EL DENTISTA
Antes iba a un dentista que estaba cerca de casa. A los dos o tres años se trasladó a la calle Velázquez.
Cuando entré por primera vez en la nueva consulta me encontré con cinco recepcionistas, la sala de espera llena de sillones y lámparas de diseño y sentí cierta inquietud. Quizás en la próxima cita que pidiera me advertirían que debía ir vestida de Coco Chanel.
Aquel día iba con mi hija, le había empezado a molestar una muela.
―Tiene picado un premolar. Hay que hacer una endodoncia, ponerle una funda, sellarle las muelas y fluorarle los dientes.
La cara que puse puedo imaginarla por las palabras de la señora dentista.
―No se asuste no le va a doler, le ponemos anestesia.
―Ya, ya… pero… ¿Y a mi bolsillo?
Al pagar me aconsejaron que cuando cambiara el diente no tirara la funda porque era de… no me acuerdo, supongo que de algo valioso.
Ahora miro la caja donde está guardada y creo que olvidé preguntar para que debía hacerlo, si para hacerme un collar o venderla y así recuperar algo del dinero que me soplaron.
Mi hija salió feliz. Perdidamente enamorada del sillón que subía, bajaba y se tumbaba, del tubito al que se pegaba la lengua si la acercabas a él y que hacía un ruido como cuando sorbía por una pajita los últimos restos de un batido, de la lámpara que parecía un platillo volante.
Después de que lo contara entusiasmada varias veces, murmuré.
―Sí, sí es como entrar en la sala de mandos de la Enterprise. No entiendo a esas personas que pagan un dineral por hacer turismo espacial, si en el dentista tienes la misma sensación y te cobra lo mismo.
Me arrodillé frente a ella mirándole a los ojos y le lancé uno de esos consejos que los padres creemos básicos para el futuro de nuestros hijos.
―Hija, recuerda siempre que los dentistas no ven los dientes como tú ni como yo ni como nadie, para ellos son pequeñas cosas blancas con el símbolo del dólar tatuado en cada una ―el portero miró con expresión rara.
Por supuesto no entendió lo que le dije, inmediatamente me preguntó impaciente cuando volveríamos otra vez. La tarjeta de crédito tembló en el bolsillo.

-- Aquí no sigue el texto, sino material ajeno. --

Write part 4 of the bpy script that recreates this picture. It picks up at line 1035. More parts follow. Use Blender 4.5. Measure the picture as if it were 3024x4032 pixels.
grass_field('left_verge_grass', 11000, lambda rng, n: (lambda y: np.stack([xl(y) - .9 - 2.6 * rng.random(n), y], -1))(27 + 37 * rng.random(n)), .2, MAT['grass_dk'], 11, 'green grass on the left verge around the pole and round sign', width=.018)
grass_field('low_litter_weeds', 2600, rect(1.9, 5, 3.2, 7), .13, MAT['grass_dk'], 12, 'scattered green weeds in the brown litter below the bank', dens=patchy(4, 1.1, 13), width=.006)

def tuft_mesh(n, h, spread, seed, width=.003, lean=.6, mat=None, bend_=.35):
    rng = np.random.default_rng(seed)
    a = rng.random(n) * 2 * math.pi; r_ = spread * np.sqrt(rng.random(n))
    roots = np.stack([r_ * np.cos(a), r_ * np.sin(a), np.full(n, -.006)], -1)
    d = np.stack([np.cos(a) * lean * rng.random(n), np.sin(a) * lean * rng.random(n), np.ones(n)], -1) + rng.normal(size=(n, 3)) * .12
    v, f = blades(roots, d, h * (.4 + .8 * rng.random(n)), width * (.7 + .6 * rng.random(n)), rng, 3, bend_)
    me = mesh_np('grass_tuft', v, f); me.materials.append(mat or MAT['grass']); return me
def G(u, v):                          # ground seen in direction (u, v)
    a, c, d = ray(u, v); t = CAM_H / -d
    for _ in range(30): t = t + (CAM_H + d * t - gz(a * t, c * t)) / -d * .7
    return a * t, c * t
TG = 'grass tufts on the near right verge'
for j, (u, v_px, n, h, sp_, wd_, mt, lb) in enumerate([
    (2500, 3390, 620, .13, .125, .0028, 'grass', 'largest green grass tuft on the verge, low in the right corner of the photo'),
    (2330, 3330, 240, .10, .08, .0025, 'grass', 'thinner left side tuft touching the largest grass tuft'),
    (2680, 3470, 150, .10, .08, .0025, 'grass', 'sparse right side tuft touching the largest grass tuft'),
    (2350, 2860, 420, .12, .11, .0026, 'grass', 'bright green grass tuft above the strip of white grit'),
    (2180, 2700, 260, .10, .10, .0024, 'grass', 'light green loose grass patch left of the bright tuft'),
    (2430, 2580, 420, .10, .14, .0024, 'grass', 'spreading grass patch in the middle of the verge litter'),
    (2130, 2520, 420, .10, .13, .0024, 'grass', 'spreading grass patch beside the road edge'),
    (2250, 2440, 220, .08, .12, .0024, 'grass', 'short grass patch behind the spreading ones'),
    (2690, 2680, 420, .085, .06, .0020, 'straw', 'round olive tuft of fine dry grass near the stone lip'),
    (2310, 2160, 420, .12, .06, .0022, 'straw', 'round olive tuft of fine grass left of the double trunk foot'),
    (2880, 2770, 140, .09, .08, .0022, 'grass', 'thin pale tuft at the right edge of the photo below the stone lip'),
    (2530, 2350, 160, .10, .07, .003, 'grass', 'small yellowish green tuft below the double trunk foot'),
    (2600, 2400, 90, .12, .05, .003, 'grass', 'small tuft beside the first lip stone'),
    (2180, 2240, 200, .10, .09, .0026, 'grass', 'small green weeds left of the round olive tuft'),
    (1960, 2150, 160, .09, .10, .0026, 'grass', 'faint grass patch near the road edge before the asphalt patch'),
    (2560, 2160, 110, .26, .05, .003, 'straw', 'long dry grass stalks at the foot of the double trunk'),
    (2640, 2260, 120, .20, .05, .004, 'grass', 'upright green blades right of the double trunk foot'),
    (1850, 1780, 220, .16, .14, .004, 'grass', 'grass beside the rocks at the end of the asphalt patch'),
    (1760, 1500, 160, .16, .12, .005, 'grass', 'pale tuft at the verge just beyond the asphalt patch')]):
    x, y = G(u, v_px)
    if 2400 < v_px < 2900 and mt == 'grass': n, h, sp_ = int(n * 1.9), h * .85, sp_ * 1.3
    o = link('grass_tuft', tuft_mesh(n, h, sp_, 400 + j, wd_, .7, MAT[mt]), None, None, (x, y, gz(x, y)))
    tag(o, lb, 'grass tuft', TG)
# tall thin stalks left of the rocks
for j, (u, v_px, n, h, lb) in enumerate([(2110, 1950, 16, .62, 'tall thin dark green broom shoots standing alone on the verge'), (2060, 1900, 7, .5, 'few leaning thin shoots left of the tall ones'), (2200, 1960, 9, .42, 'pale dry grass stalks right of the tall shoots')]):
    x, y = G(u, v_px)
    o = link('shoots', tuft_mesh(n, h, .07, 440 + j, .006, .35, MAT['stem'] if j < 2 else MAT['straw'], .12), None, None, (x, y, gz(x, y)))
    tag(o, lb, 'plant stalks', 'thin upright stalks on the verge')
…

Salí decidida a no pisar más aquel piso de la calle Velázquez.
Ahora voy a uno más modesto y asequible, si esto es posible tratándose de un dentista. El equipo lo componen él y una enfermera, dos personas polivalentes que lo mismo hacen una limpieza o una factura, reciben en la puerta o te empastan una muela. Tiene un sofá como el que tendríamos cualquiera de nosotros, una mesita baja con revistas y poco más porque la sala de espera es muy pequeña. El trato es familiar, les preguntas por su familia, ellos te preguntan por la tuya.
Él se parece a Moe, el dueño de la taberna en Los Simpsons y la verdad es que si te pone anestesia sales de allí con la sensación de llevar la mitad de la cara torcida y el hilillo de baba cayendo por la comisura de la boca, muy parecido a como saldrías después de haber tomado varias cervezas.
© Paloma
6 comentarios:
Cortito pero me ha conseguido sacar una sonrisa... por cierto,tengo que ir pidiendo cita al dentista!!!
Besos a todos
Gracias por tú comentario. Me alegro de que te haya hecho sonreir, es importante.
Cuando no te guste informamé, dime:esto es pésimo.
Paloma
Yo tambien me he reído.Y además tienes mucho razón.
Besos
Gracias Muli, se agradecen los comentarios. Me alegro que tú también te hayas reido un poco.
Besos.
Paloma
yo tambien pienso lo mismo de los dentistas, siempre que voy salgo con un presupuesto que me daria para cambiar los dos televisores de casa. En fin, dicen que es por salud.
Gracias por haberlo leído y tomarte un poquito de tiempo para poner unas letras. Seguiremos pensando en la salud que es el único consuelo ante los presupuestos.